= Supplied information =

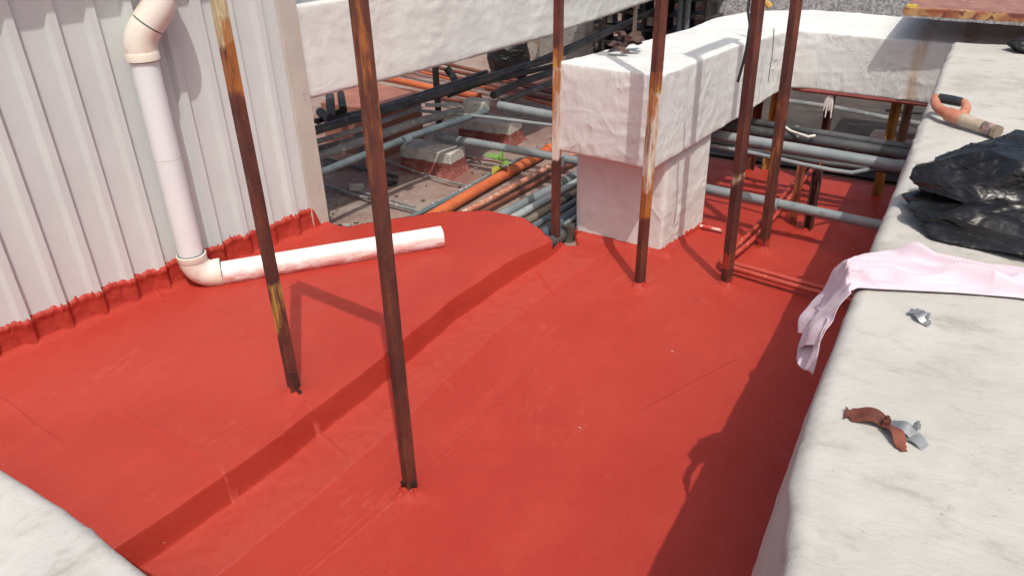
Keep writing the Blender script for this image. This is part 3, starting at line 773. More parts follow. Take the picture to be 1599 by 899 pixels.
# red painted conduits on the red roof
REDC = m_plain('red_conduit_paint', (.48, .075, .05), (.40, .05, .035), rough=.45, scale=12, spots=(.58, .2, .15), spot_scale=25, spot_t=.66)
rc = lambda px, py, z=.045: PZ(px, py, z)
for i, (off, lab) in enumerate(((0, 'red painted conduit bent round the maroon post, outer one of the pair'), (1, 'red painted conduit bent round the maroon post, inner one of the pair'))):
    if i == 0: pl = [(1258, 262), (1228, 300), (1190, 345), (1155, 380), (1128, 402), (1126, 410), (1133, 415), (1165, 424), (1230, 443), (1300, 462), (1380, 480)]
    else: pl = [(1268, 264), (1238, 303), (1200, 350), (1163, 386), (1140, 402), (1137, 408), (1146, 412), (1175, 419), (1235, 436), (1305, 455), (1380, 472)]
    P_ = [rc(*p) for p in pl]; pts = []
    for a, b in zip(P_, P_[1:]):
        for k in range(4): pts.append(a.lerp(b, k / 4))
    pts.append(P_[-1])
    for _ in range(3): pts = [pts[0]] + [(pts[k - 1] + pts[k] * 2 + pts[k + 1]) / 4 for k in range(1, len(pts) - 1)] + [pts[-1]]
    MB().tube(pts, .013, 12).build('red_conduit', REDC, label=lab, cat='pipe', group='red painted conduits')
c0 = PZ(1176, 368, .03); t = thing('pipe_clamp', 'red painted clamp bunching the red conduits between the maroon posts', 'clamp', tuple(c0))
m = MB()
for k in range(9):
    a = Vector((random.uniform(-.05, .05), random.uniform(-.04, .04), 0)); rr_ = Matrix.Rotation(random.uniform(0, 3), 3, 'Z') @ Matrix.Rotation(random.uniform(-.5, .5), 3, 'X')
    m.box(c0 + a * .6 + Vector((0, 0, random.uniform(0, .02))), (random.uniform(.03, .07), .008, .010), rr_)
m.build('strap', m_plain('dark_red_paint', (.17, .02, .014), (.30, .03, .02)), t)
pts = [PZ(1080, 350, .02), PZ(1100, 354, .022), PZ(1128, 360, .02)]
g = m_pipe('chipped_red_white', (.52, .05, .03), (.5, .05, .03), spl=(.75, .68, .64), t=.47)
MB().tube(pts, .009, 10).build('pipe_stub', g, label='chipped red and white pipe stub sticking out beside the riser', cat='pipe')

# ------------------------------------------------------------------ left background: pipes, blocks, slab
def px_line(pl, z): return [PZ(x_, y_, z) for x_, y_ in pl]
pipe('dark_pipe', px_line(((440, 219), (495, 203), (640, 160), (740, 128), (860, 92), (950, 50), (1080, -10)), .45), .028, m_pipe('dark_spotted', (.06, .072, .076), (.12, .135, .14), spl=(.38, .39, .38), t=.55, sc=40), 'long dark spotted pipe highest of the bundle under the long duct')
pipe('old_conduit', px_line(((440, 237), (495, 221), (560, 203), (630, 178), (655, 168)), .42), .016, OLDG, 'thin splashed conduit under the highest dark pipe')
pipe('old_pipe', px_line(((440, 262), (500, 244), (640, 194), (720, 172)), .40), .026, OLDG, 'weathered grey pipe, middle of the bundle by the wall corner')
pipe('blue_grey_pipe', px_line(((440, 290), (505, 268), (640, 214), (742, 180), (760, 174)), .38), .022, TEAL, 'blue grey pipe, lowest of the bundle by the wall corner', collars=(.55,))
pipe('dark_pipe', px_line(((655, 158), (760, 128), (862, 104), (900, 96)), .42), .019, DARKP, 'black pipe directly under the highest dark pipe near the tall bag')
pipe('dark_pipe', px_line(((770, 149), (810, 130), (866, 112), (905, 98)), .40), .028, DARKP, 'thick black pipe leaving the white junction block')
pipe('dark_pipe', px_line(((785, 160), (830, 142), (868, 127), (905, 113)), .38), .022, DARKP, 'short black pipe above the thick grey pipe left of the white middle post')
t0 = PZ(740, 165, .40)
MB().box(t0 + Vector((.02, 0, 0)), (.15, .12, .085), Matrix.Rotation(.25, 3, 'Z')).build('junction_block', m_plain('dirty_white_metal', (.50, .51, .46), (.36, .37, .34), spots=(.12, .1, .09)), label='dirty white junction block where the pipes meet left of the duct', cat='junction box', bevel=.006)
MB().box(PZ(690, 164, .42), (.22, .06, .01), Matrix.Rotation(.5, 3, 'Z')).build('cover_strip', m_plain('bone_white', (.55, .53, .46), (.42, .40, .34)), label='pale metal strip reaching from the junction block over the pipes', cat='metal strip')
pipe('old_pipe', px_line(((440, 250), (500, 232), (600, 206), (662, 186)), .30), .020, OLDG, 'splashed grey pipe low in the shade between the two old grey pipes')
pipe('dark_pipe', px_line(((440, 196), (500, 188), (580, 172), (660, 146), (760, 112)), .34), .016, DARKP, 'slim black pipe behind the highest dark pipe')
pipe('dark_pipe', px_line(((700, 150), (780, 120), (862, 84), (935, 52)), .36), .015, DARKP, 'slim black pipe passing just in front of the tall black bag')
pipe('dark_conduit', px_line(((480, 240), (560, 262), (620, 276)), .015), .012, DARKP, 'black conduit lying in the shade under the pipe bundle')
m = MB(); random.seed(21)
for k in range(420):
    x_ = random.uniform(-4.3, -1.9); y_ = random.uniform(2.95, 7.2); sz = random.uniform(.003, .016) * (1.6 if random.random() < .1 else 1)
    rt = Matrix.Rotation(random.uniform(0, 6), 3, 'Z') @ Matrix.Rotation(random.uniform(-.6, .6), 3, 'X')
    m.box((x_, y_, -.004 + sz * .2), (sz * 1.6, sz, sz * random.uniform(.15, .6)), rt)
m.build('roof_litter', m_plain('litter_chips', (.34, .30, .25), (.06, .05, .045), scale=9, spots=(.5, .47, .42), spot_scale=4, spot_t=.55), kind='stuff', label='chips and grit scattered over the old roof among the pipes', cat='litter')
for k, (px, py, r_, lab) in enumerate(((520, 262, .05, 'black crumpled rag in the shade by the wall corner'), (610, 288, .03, 'small dark clod on the old roof behind the nearest post'))):
    p = PZ(px, py, 0); bag_spots.append((p, r_, lab))
# struts under the bundle
for i, (p0, p1, yy, w, lab, mm) in enumerate((((683, 98), (683, 205), 4.95, .04, 'black perforated strut under the long duct', BLACK),
        ((878, 62), (876, 150), 6.6, .03, 'slim dark strut in front of the pale column', BLACK),
        ((562, 205), (566, 290), 3.85, .035, 'grey strut behind the nearest rusty post', OLDG),
        ((938, 30), (936, 85), 7.5, .03, 'dark strut seen over the branch duct', BLACK),
        ((992, -10), (992, 55), 7.0, .035, 'white stained strut rising above the branch duct', m_rust('white_strut', [(0, 2, Wt, .8)])))):
    a = PY(*p0, yy); b = PY(*p1, yy); zb_ = max(b.z if i not in (0, 2) else -.01, -.01); zb_ = -.01
    MB().prism([(-w / 2, -w / 2), (w / 2, -w / 2), (w / 2, w / 2), (w * .3, w / 2), (w * .3, -w * .3), (-w * .3, -w * .3), (-w * .3, w / 2), (-w / 2, w / 2)], Vector(((a.x + b.x) / 2, yy, zb_)), Vector((.95, .3, 0)), Vector((-.3, .95, 0)), Vector((0, 0, a.z - zb_))).build('strut', mm, label=lab, cat='support', fix=True)
a = PZ(705, 122, .3); b = PZ(722, 145, .3)
pipe('black_elbow', [PZ(697, 106, .42), PZ(706, 118, .36), PZ(716, 138, .3)], .03, BLACK, 'short black pipe end leaning by the tall bag')
# concrete blocks: frustum, white top, red lower part
g = G('block_paint'); zz = g.z(); wob = g.math('ADD', zz[2], g.math('MULTIPLY', g.math('SUBTRACT', g.noise(12, 4), .5), .03))
c = g.mix(g.rng(g.noise(18, 5), .35, .7), (.56, .54, .49), (.42, .40, .36)); c2 = g.mix(g.rng(g.noise(30, 5), .5, .66), (.22, .06, .05), (.30, .14, .11))
g.col(g.mix(g.rng(wob, .082, .090), c2, c)); g.rough(.85); g.bump(g.noise(60, 5, .7), .6, .006); BLK = g.m
def block(px, py, w, dpt, hgt, lab, rot):
    p = PZ(px, py, 0); m = MB(); e = .028; L = []
    n = 10
    for k in range(n + 1):
        z = hgt * k / n; q = max(0, 1 - z / (hgt * .55)); f = e * q ** 2.8
        for sx, sy in ((-1, -1), (1, -1), (1, 1), (-1, 1)): L.append((sx * (w / 2 + f), sy * (dpt / 2 + f), z - .012))
    rt = Matrix.Rotation(rot, 3, 'Z'); m.v = [p + rt @ Vector(v) for v in L]
    for k in range(n):
        for j in range(4): m.f.append((k * 4 + j, k * 4 + (j + 1) % 4, k * 4 + 4 + (j + 1) % 4, k * 4 + 4 + j))
    m.f.append(tuple(n * 4 + j for j in range(4)))
    return m.build('concrete_block', BLK, label=lab, cat='concrete block', group='painted concrete blocks', bevel=.008, fix=True, origin=(p.x, p.y, 0), angle=50)
block(678, 262, .40, .20, .17, 'white and red concrete block beside the young plant', .05)
block(766, 217, .44, .20, .17, 'white and red concrete block farther back under the junction block', .05)
# brown sheet metal box cover
P4 = [PZ(*p, .34) for p in ((500, 160), (592, 172), (657, 147), (560, 122))]; m = MB(); m.add([*P4] + [Vector((p.x, p.y, -.01)) for p in P4], [(0, 1, 2, 3), (0, 4, 5, 1), (1, 5, 6, 2), (2, 6, 7, 3), (3, 7, 4, 0)])
m.build('cover_box', m_plain('brown_red_sheet', (.33, .13, .09), (.38, .17, .12), rough=.6), label='flat brown red sheet metal box under the long duct', cat='metal box', bevel=.006, fix=True)
# orange conduits beyond it running crosswise
for i, (pa, pb, z, r_, mm, lab) in enumerate((((560, 115), (730, 148), .10, .030, ORANGE, 'thick bright orange pipe behind the brown metal box'),
        ((560, 128), (720, 158), .08, .016, RUSTP, 'thin brown pipe in front of the bright orange pipe'),
        ((600, 98), (800, 140), .10, .020, RUSTP, 'brown pipe behind the bright orange pipe'),
        ((640, 96), (870, 146), .12, .016, RUSTP, 'thin brown conduit behind the thicker brown pipe'),
        ((650, 88), (900, 150), .06, .018, RUSTP, 'rearmost brown pipe of the crosswise group'),
        ((770, 140), (890, 160), .10, .020, RUSTP, 'short brown pipe under the black pipes'),
        ((640, 108), (880, 168), .16, .012, ORANGE, 'slim orange conduit nearest the junction block'))):
    a = PZ(*pa, z); b = PZ(*pb, z); d = b - a; pipe('crosswise_pipe', [a - d * .1, b + d * .1], r_, mm, lab)
# conduit bundle emerging from under the terrace
for i, (pa, pb, z, r_, mm, lab, col) in enumerate((((660, 345), (860, 232), .035, .034, ORANGE, 'thick orange pipe emerging from under the red terrace', (.5, .75)),
        ((640, 340), (900, 212), .030, .014, TEAL, 'thin blue grey conduit left of the orange pipes', ()),
        ((690, 350), (898, 240), .030, .018, m_pipe('peeling_orange', (.40, .12, .06), (.5, .2, .12), spl=(.66, .55, .48), t=.5, sc=40), 'peeling pale orange pipe beside the thick orange one', ()),
        ((712, 352), (905, 250), .020, .014, RUSTP, 'dark brown conduit between the orange and grey pipes', ()),
        ((745, 355), (925, 262), .045, .030, GALV, 'ribbed galvanised pipe, leftmost of the grey bundle', (.35, .5)),
        ((775, 355), (930, 268), .055, .024, m_pipe('light_galv', (.30, .34, .35), (.38, .42, .42)), 'light galvanised pipe in the middle of the grey bundle', ()),
        ((795, 362), (935, 280), .050, .024, m_pipe('brown_grey', (.17, .14, .10), (.22, .19, .15)), 'brownish grey pipe in the grey bundle', (.3, .52)),
        ((820, 362), (945, 285), .060, .020, TEAL, 'slim blue grey pipe of the grey bundle', ()),
        ((835, 375), (945, 300), .050, .034, m_pipe('deep_blue_pipe', (.05, .075, .10), (.08, .11, .14)), 'thick dark blue pipe ending beside the white middle post', ()),
        ((850, 385), (945, 318), .035, .034, DARKP, 'black pipe right beside the riser', ()),
        ((880, 352), (940, 310), .08, .012, GALV, 'short galvanised conduit against the riser', ()))):
    a = PZ(*pa, z); b = PZ(*pb, z); d = b - a
    if i < 9:
        while a.y > tend(a.x) - .03 or a.x > edge(a.y) - .01 and a.y > 3.2:
            a = a - d * .02
            if a.y < tend(a.x) - .03: break
    pipe('bundle_pipe', [a, b + d * (.35 if i < 4 else 1.0)], r_, mm, lab, collars=col, cmat=(DARKP if i >= 4 else ORANGE))
# dark end piece of round duct next to the riser
p = PZ(885, 375, 0); m = MB(); m.tube([p + Vector((.0, .02, -.01)), p + Vector((.0, .02, .085))], .034, 20); m.build('pipe_socket', m_plain('dark_plastic', (.03, .028, .025), (.10, .09, .07)), label='dark open pipe socket between the riser and the white middle post', cat='pipe')
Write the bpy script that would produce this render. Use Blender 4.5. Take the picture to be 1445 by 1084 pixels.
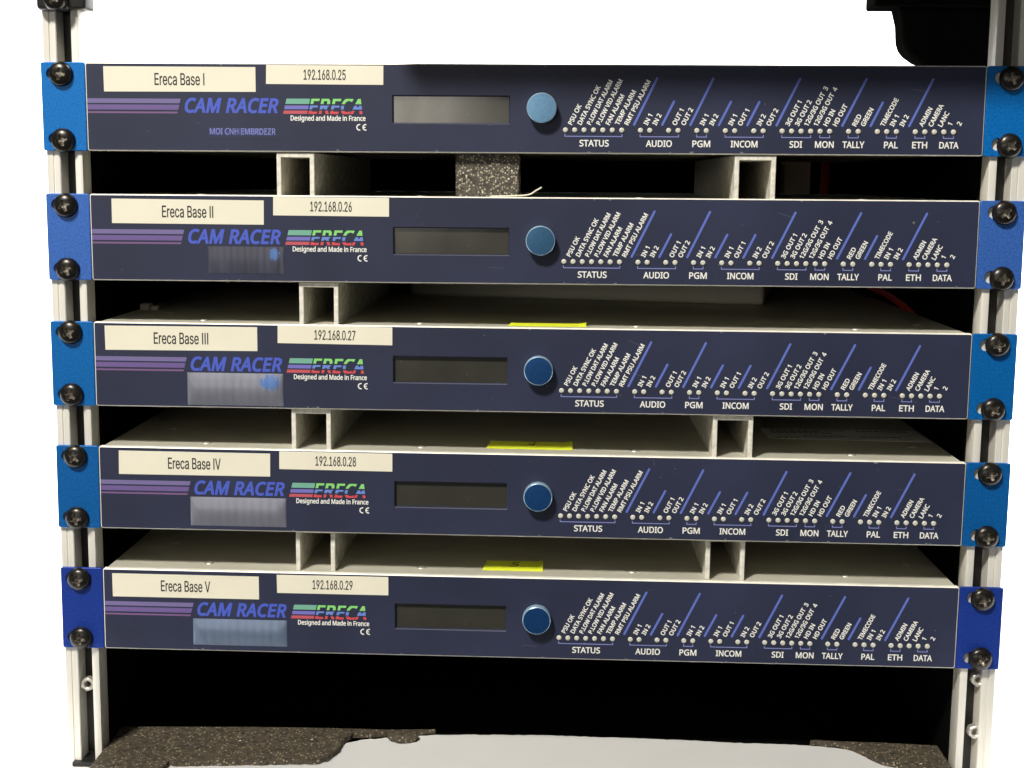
import bpy, bmesh, math, random, json
import mathutils.geometry
from mathutils import Vector, Matrix
random.seed(7)
S = 0.001                                   # all shapes below are written in millimetres
SC = bpy.context.scene
COL = SC.collection
for o in list(bpy.data.objects):
    bpy.data.objects.remove(o)

# ------------------------------------------------------------------ camera
cd = bpy.data.cameras.new('camera')
cam = bpy.data.objects.new('camera', cd)
COL.objects.link(cam)
cd.sensor_width = 36.0
cd.lens = 2006.56 / 1445 * 36.0
cd.clip_start = 0.02
cd.clip_end = 60
_R = [[0.99939257, -0.00978637, 0.03344735], [0.01445614, 0.98970879, -0.14236405], [-0.03170991, 0.14276109, 0.98924909]]
_w = lambda r, s: Vector((r[0] * s, r[2] * s, -r[1] * s))
_m = Matrix.Identity(4)
for _i, _v in enumerate((_w(_R[0], 1), _w(_R[1], -1), _w(_R[2], -1))):
    for _j in range(3):
        _m[_j][_i] = _v[_j]
_m.translation = Vector((14.34, -707.57, 128.51)) * S
cam.matrix_world = _m
SC.camera = cam

# ------------------------------------------------------------------ world, lamps, exposure
W = bpy.data.worlds.new('World')
SC.world = W
W.use_nodes = True
W.node_tree.nodes['Background'].inputs[0].default_value = (0.93, 0.97, 1.0, 1)
W.node_tree.nodes['Background'].inputs[1].default_value = 0.075


def lamp(name, loc, target, size, size_y, power, col):
    l = bpy.data.lights.new(name, 'AREA')
    l.shape = 'RECTANGLE'
    l.size, l.size_y, l.energy, l.color = size, size_y, power, col
    o = bpy.data.objects.new(name, l)
    COL.objects.link(o)
    o.location = loc
    o.rotation_euler = (Vector(target) - Vector(loc)).to_track_quat('-Z', 'Y').to_euler()
    return o


lamp('key_lamp', (-0.80, -1.52, 1.90), (0, 0, 0.02), 0.34, 0.30, 93, (1.0, 0.955, 0.865))
lamp('room_lamp', (-1.02, -3.0, 0.33), (0, 0, 0.10), 1.6, 0.42, 10, (1.0, 0.93, 0.81))
lamp('backdrop_lamp', (0, 0.75, 1.9), (0, 1.75, 0.15), 2.6, 0.5, 260, (1, 1, 1))
SC.view_settings.view_transform = 'Standard'
SC.view_settings.look = 'None'
SC.view_settings.exposure = 0.0
SC.view_settings.gamma = 1.0
SC.view_settings.use_curve_mapping = False
SC.render.engine = 'CYCLES'
SC.cycles.max_bounces = 6
SC.cycles.sample_clamp_indirect = 4.0


# ------------------------------------------------------------------ materials
def mat(name, col, rough=0.5, metal=0.0, spec=0.5, noise=None, bump=None, coat=0.0, aniso=None):
    """noise: (scale, amount, stretch) brightness mottling; bump: (scale, strength, distance mm)"""
    m = bpy.data.materials.new(name)
    m.use_nodes = True
    nt = m.node_tree
    b = nt.nodes['Principled BSDF']
    b.inputs['Base Color'].default_value = (*col, 1)
    b.inputs['Roughness'].default_value = rough
    b.inputs['Metallic'].default_value = metal
    b.inputs['Specular IOR Level'].default_value = spec
    b.inputs['Coat Weight'].default_value = coat
    tc = nt.nodes.new('ShaderNodeTexCoord')
    if noise:
        mp = nt.nodes.new('ShaderNodeMapping')
        mp.inputs['Scale'].default_value = noise[2]
        nt.links.new(tc.outputs['Object'], mp.inputs['Vector'])
        n = nt.nodes.new('ShaderNodeTexNoise')
        n.inputs['Scale'].default_value = noise[0]
        n.inputs['Detail'].default_value = 4
        nt.links.new(mp.outputs[0], n.inputs['Vector'])
        mx = nt.nodes.new('ShaderNodeMix')
        mx.data_type = 'RGBA'
        a = noise[1]
        mx.inputs[6].default_value = (*[max(0, c * (1 - a)) for c in col], 1)
        mx.inputs[7].default_value = (*[min(1, c * (1 + a)) for c in col], 1)
        rp = nt.nodes.new('ShaderNodeMapRange')
        rp.inputs[1].default_value = 0.3
        rp.inputs[2].default_value = 0.7
        nt.links.new(n.outputs['Fac'], rp.inputs[0])
        nt.links.new(rp.outputs[0], mx.inputs[0])
        nt.links.new(mx.outputs[2], b.inputs['Base Color'])
        rr = nt.nodes.new('ShaderNodeMapRange')
        rr.inputs[3].default_value = max(0.02, rough - 0.08)
        rr.inputs[4].default_value = min(1, rough + 0.08)
        nt.links.new(n.outputs['Fac'], rr.inputs[0])
        nt.links.new(rr.outputs[0], b.inputs['Roughness'])
    if bump:
        n2 = nt.nodes.new('ShaderNodeTexNoise')
        n2.inputs['Scale'].default_value = bump[0]
        n2.inputs['Detail'].default_value = 2
        nt.links.new(tc.outputs['Object'], n2.inputs['Vector'])
        bp = nt.nodes.new('ShaderNodeBump')
        bp.inputs['Strength'].default_value = bump[1]
        bp.inputs['Distance'].default_value = bump[2] * S
        nt.links.new(n2.outputs['Fac'], bp.inputs['Height'])
        nt.links.new(bp.outputs[0], b.inputs['Normal'])
    return m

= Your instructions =
In the records above, tally the lines where the word "pixels" appears, and give the number and nothing else.

= Output =
2